In April 2021, the town of Carnarvon, around 900km north of Perth in Western Australia, was impacted by Cyclone Seroja. This deadly tropical cyclone had already caused extensive flooding and landslides on Timor and neighboring islands and continued on to make landfall in Western Australia. 

It was the first cyclone to do so since Cyclone Elaine and Vance in March 1999. 

The high seas and swell resulting from the cyclone wreaked havoc on the heritage listed One Mile Jetty, which extends almost 1.5km out to sea from Babbage Island. The maximum wind gust recorded at Carnarvon was 107 km per hour overnight on 11 April 2021. 

Pierre Cassian, Agreement Manager - Critical Infrastructure says our delivery of service excellence in all that we do, is key to continuing to win work from clients like the Department of Transport.
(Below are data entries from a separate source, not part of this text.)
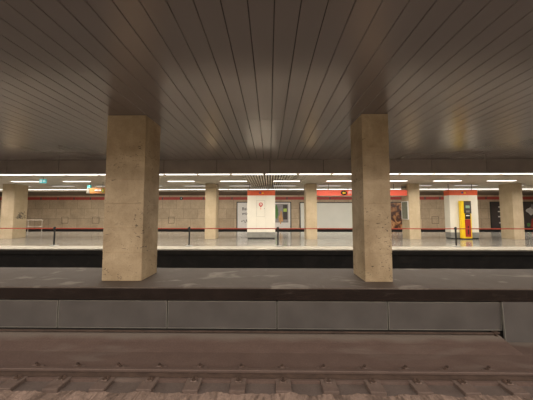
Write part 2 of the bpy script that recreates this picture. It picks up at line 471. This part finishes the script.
def rel(x): return X(x, Y_W) - r.location.x
def rz_(y): return H(y, Y_W) - r.location.z
MB().box(rel(275), rel(288.2), -.036, -.031, rz_(226.5), rz_(204)).build('picture', M['papergrey'], r)
MB().blob(rel(276.2), rz_(212), .22, .68, -.042, -.037, 18, .2).build('picture_foliage', M['green'], r)
MB().box(rel(283), rel(287.3), -.042, -.037, rz_(219.5), rz_(204.8)).build('picture_window', M['posterdark'], r)
MB().box(rel(283.4), rel(286.8), -.047, -.0425, rz_(211.8), rz_(208.6)).build('picture_screen', M['lime'], r)
MB().poly([(rel(278.8), rz_(222)), (rel(278.6), rz_(217)), (rel(280), rz_(214.5)), (rel(280.4), rz_(211)), (rel(281.2), rz_(210.6)), (rel(282), rz_(212.5)),
           (rel(282.2), rz_(216)), (rel(283), rz_(218)), (rel(282.8), rz_(222)), (rel(281.4), rz_(221)), (rel(281), rz_(224)), (rel(280), rz_(224)), (rel(279.8), rz_(221))], -.05, -.043).build('picture_figure', M['tan'], r)
MB().box(rel(275), rel(288.2), -.042, -.037, rz_(226.5), rz_(222.5)).build('picture_ground', M['paper'], r)
poster(299.6, 377.5, 202.2, 229.2, M['blank'], 'large blank white billboard in a black frame on the far wall')
poster(381.5, 408, 202.0, 229.4, M['food'], 'brown food advert seen between foreground column and the platform column')
r, hw, h = poster(490.0, 512.5, 201.8, 229.2, M['posterdark'], 'dark poster with small white lines, left of the rightmost column')
for yy, wd in ((207, .12), (211.5, .22), (216.5, .22), (222.5, .12)):
    z = H(yy, Y_W) - r.location.z; xx = X(499.0, Y_W) - r.location.x
    MB().box(xx - wd * .6, xx + wd + .6, -.036, -.031, z - .07, z + .05).build('print_line', M['paper'], r)
r, hw, h = poster(519, 548, 201.8, 229.4, M['posterdark'], 'dark poster with a pale shape at the right edge of the photo')
MB().blob(rel(530.5), rz_(211), .42, .38, -.036, -.031, 16, .25, rnd=random.Random(2)).build('picture_shape', M['paper'], r)
MB().blob(rel(532), rz_(206.5), .12, .25, -.042, -.037, 12, .2).build('picture_detail', M['papergrey'], r)
MB().poly([(rel(529.5), rz_(227)), (rel(531), rz_(219)), (rel(535), rz_(217)), (rel(540), rz_(227))], -.036, -.031).build('picture_red', M['machred'], r)
MB().poly([(rel(531.5), rz_(226.5)), (rel(532.6), rz_(221)), (rel(538), rz_(221)), (rel(538), rz_(226.5))], -.042, -.037).build('picture_yellow', M['tan'], r)
MB().blob(rel(527.5), rz_(224.5), .18, .2, -.036, -.031, 12, .2).build('picture_green', M['green'], r)

# hatches in the stone cladding
for x0, x1, y0, y1, lab in ((61.8, 68.5, 217, 223.5, 'square access hatch in the far wall left of the orange sign column'),
                            (92.5, 99.5, 217, 223.5, 'square access hatch in the far wall nearest the wide foreground column'),
                            (168.5, 174.5, 217, 223.5, 'square access hatch in the far wall just right of wide foreground column'),
                            (431.5, 438.5, 216.5, 223.5, 'square access hatch in the far wall left of the ticket machine cabinet')):
    xa, xb = X(x0, Y_W), X(x1, Y_W); zt, zl = H(y0, Y_W), H(y1, Y_W); hw = (xb - xa) / 2; h = zt - zl
    r = thing('wall_hatch', lab, 'hatch', ((xa + xb) / 2, Y_W, zl), 'access hatches in the far wall')
    MB().box(-hw, hw, -.008, 0, 0, .03).box(-hw, hw, -.008, 0, h - .03, h).box(-hw, -hw + .03, -.008, 0, .03, h - .03).box(hw - .03, hw, -.008, 0, .03, h - .03).build('rim', M['gap'], r)
    MB().box(-hw + .035, hw - .035, -.014, 0, .035, h - .035, .003).build('cover', M['wall'], r)

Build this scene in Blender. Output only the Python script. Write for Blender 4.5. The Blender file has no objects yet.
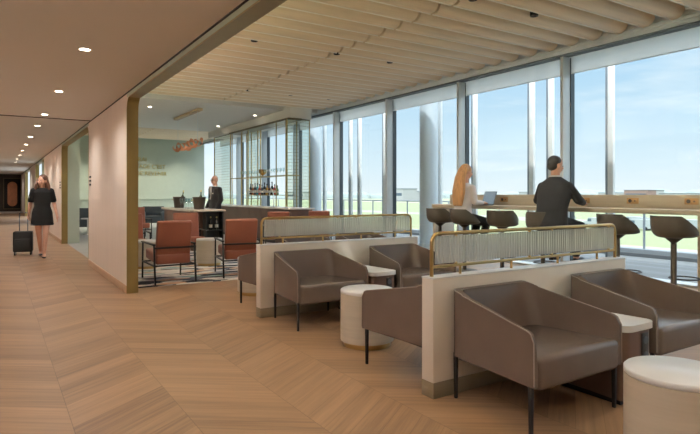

We have 27 years of knowledge of the client's assets and have worked in close partnership to maintain their maritime assets across the state.

Program/ Project Manager Adam Smythe was responsible for the project and says that the subcontractor selected to undertake the demolition of the jetty was chosen based on providing the best value for money, and with access to appropriate specialised plant. 

Adam notes that our ability to utilise our suitably trained in-house maintenance and operation staff provided flexibility to quickly mobilise personnel and plant to site - which is important for projects like this.

Being able to use Ventia employees to deliver this project resulted in a significant cost savings for the client. Ultimately, the project came in 15% under budget. 

The initial phase of the project covered assessment and reporting of the condition of the jetty following the cyclone. The resulting report recommended the jetty be deconstructed due to extensive damage and the high potential for danger to marine vessels in the area from floating timber, which was continuing to fall from the structure. 

"Once our recommendation was approved, we were asked to develop a materials list to determine the tonnage of timber that we'd need to deconstruct," Adam says. "Once that was determined, we were able to finalise the scope and budget for the project for the client."  

One Mile Jetty extends almost 1.5km out to sea from Babbage Island. 

Stakeholder engagement is key

The Carnarvon Heritage Group (CHG) are custodians of the 125-year-old heritage listed jetty by way of a license from the WA Government via the Department of Transport (DoT). The Department's involvement in the deconstruction project was to address & remove the navigational safety issue following the cyclone, as well as fulfilling Heritage Council of WA approval requirements.

In addition, other community stakeholders, including interested locals, the wildlife agency, heritage architect and local council also needed to be engaged. 

Key to the project's success was ensuring that the diverse group of stakeholders were engaged early and with regular communication and with their support of the planned approach was paramount to the outcome achieved.

Adam says that the relatively short timeframe for the contract - six months from start to finish - was a first for the contract team, but also a challenge they took on with enthusiasm. It was also the single-largest project delivered under the broader Asset Management and Maintenance contract in place with the Department of Transport. 

Innovation in practice

From an innovation perspective, the team utilised their own drone and in-house UAV pilots to safely capture comprehensive footage of the entire site. This resulted in the discovery of an osprey nest at the end of the jetty.

"We consulted with the Department of Biodiversity, Conservation and Attractions (DBCA) on how we could work safely around the nest given it was the bird's breeding period," Adam explains.

The drone was able to confirm there were chicks in the nest, which meant we focused on the civil deconstruction works before we could undertake the marine based works.

"This allowed more time to plan how we would address the relocation of the nest, although ultimately it wasn't necessary after a second storm passed through the region."

Adam notes that the marine-based works held the majority of the project's risks, so planning that activity carefully and with safety, heritage and sustainability top of mind was important. 

The team discovered an osprey nest at the end of the jetty.

Ensuring sustainability is top of mind 

Adam and the contract team are always seeking opportunities to deliver projects sustainably. The timber removed from the jetty was salvaged and stored for reuse at the Carnarvon Heritage Group's site, with the intention to utilise it aesthetically or in interpretive projects in the precinct (it was deemed unsuitable for future repair works).

Adam says the CHG planned for some of the timber to be available to local residents. 

"They'd be able to use the timber for furniture or in other works around their home, or as a memento of the jetty," he says. 

Adam says that the jetty represents a real piece of history for many of the residents and regular visitors to the area. 

Some residents have an emotional connection with the jetty, as it has stood off the coast there for over 120 years, so it was great to be able to offer this to them.

Demolition of the damaged jetty using an excavator

The subcontractor selected to undertake the demolition of the jetty was chosen based on providing the best value for money, and with access to appropriate specialised plant.